Re: Re: HQ Common Magic question and Augments

From: Dave Camoirano <DaveCamo_at_...>
Date: Mon, 12 May 2003 01:01:02 -0400


Hi!

On Monday, May 12, 2003, at 12:02 AM, Alex Ferguson wrote:

> On Sun, May 11, 2003 at 07:53:23PM -0400, Dave Camoirano wrote:
> > What makes something like Kero Fin different from "that rock" is that
> > going to Kero Fin *is* going to the god plane. Yes, many sacred sites
> > co-exist. That's why they're *not* sources of common magic. But that
> > rock *is* more magically accessible to a "common-concentrated" person
> > because it's a being in the mundane world, *not* a spot that overlaps.
>
> I understand the nature of the cosmological distinction being made
> here, but I can't see what it can possibly mean in terms of magical
> approach.  Surely you get either 'type' of Feat by the same essential
> method;  to wit, sacrifice.  It doesn't intuit for me that a "common-
> concentrated" person would be better at such a form of sacrifice than
> a theism-concentrated person -- _and_ simultaneously better at certain
> types of ecstatic worship than an animist, etc, what's more.

You seem to come to an understanding of this in the next section but just to make sure, someone who concentrates in theism *can* use common feats.
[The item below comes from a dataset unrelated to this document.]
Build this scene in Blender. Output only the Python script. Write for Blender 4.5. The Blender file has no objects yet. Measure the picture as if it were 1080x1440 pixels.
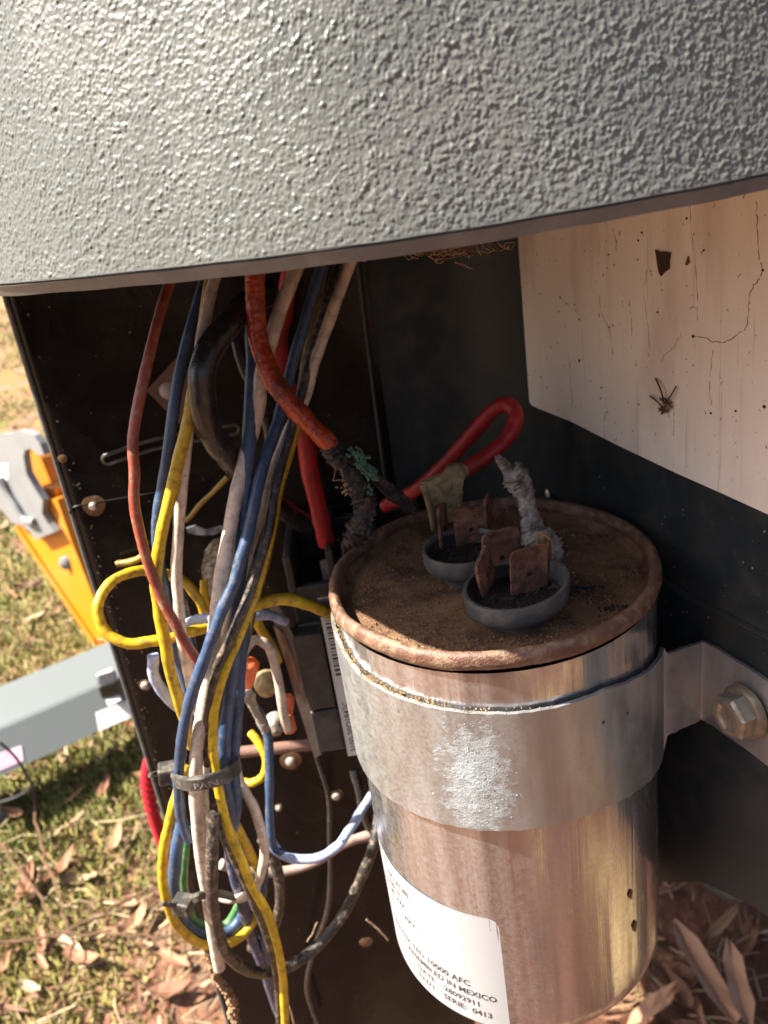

The problem is that *most* religions frown on this. It's required to get rid of all magic that's not derived from your god to become a devotee so this would include shedding CM feats. Again, though, I'd probably make an exception for someone devoting to one of the 7M and keeping a CM feat they provide, for instance.

> > At the very least, it is definitely accessible to members of the
> > individual cults since someone who concentrates in theist magic can
> use
> > common magic feats.
>
> I think I'd read this before, now that you mention it.  That rather
> disposes of the other-worldly objection, surely, at least in one
> direction.  (i.e. the distinction doesn't matter as far as concentrated
> theists are concerned, even if it does to concentrated 'commonists'
> (this being the part I'm not able to get my head around).)

Technically, you'd concentrate in innate magic, not common magic although Selfrock Teaching is a method of concentrating in all common magic.

> > > _However_, it'd be not unreasonable to assume that much non-cult
> magic
> > > was indeed of animist origin, given that the Heortlings do have the
> odd
> > > (in more ways than one) shaman kicking around.
>
> > Well, I have to disagree here. I think that RQ used spirit magic for
> > common magic because "we" didn't know any better. RQ2 didn't have
> > sorcery because it wasn't needed for the focus of that game. Spirit
> > magic didn't change to something separate from common magic in RQ3
> > because RQ3 was so similar to RQ2 and didn't really *need* to (IMO).
> I'd
> > be willing to bet that if Greg & Co. were designing RQ then with what
> > they know now, it would have been, well, HQ.
>
> I'm not sure I really see the thrust of your objection.  HQ apparently
> (re-)establishes that Heortlings have a degree of access to (what are
> now called) charms, which are at bottom an animist magical effect.

The source of Heortling CM is Flesh Man who provides only talents. Now, a kolating could provide a Heortling theist with a charm but it would be an animist charm since the spirit came from the animist otherworld and not the mundane world. If a theist has not concentrated his use, he'd be able to use it with no additional penalty. If he *had* concentrated and then taken the charm, he'd "backslide" and have to concentrate again if desired.

> If there's a yawning gap of a difference in fundamental nature between
> "real animist charms" and "common magic charms", I confess I ain't
> seeing it.

 From a game-mechanic point of view, there really isn't much of a difference. >From a world pov, there's a lot (where the spirit comes from and how it's obtained).

> Granted it equally establishes the same thing is possible
> with Feats, clearly very different from RQ in that respect.  (I imagine
> that common magic Spells are still pretty rare in Sartar.)

For PCs, probably. For "Joe Sartar", probably not. Mixed magic is "inefficient" from an improvement pov (paying double can really eat up those HP!) but mixed magic is also very useful. During playtesting, all of my players except 1 took common magic to start because of the variety of magic it allowed. It was put to good use initially but eventually almost all of them concentrated their magic due to costs to increase. When they got to a certain power level, they didn't *need* the variety any more.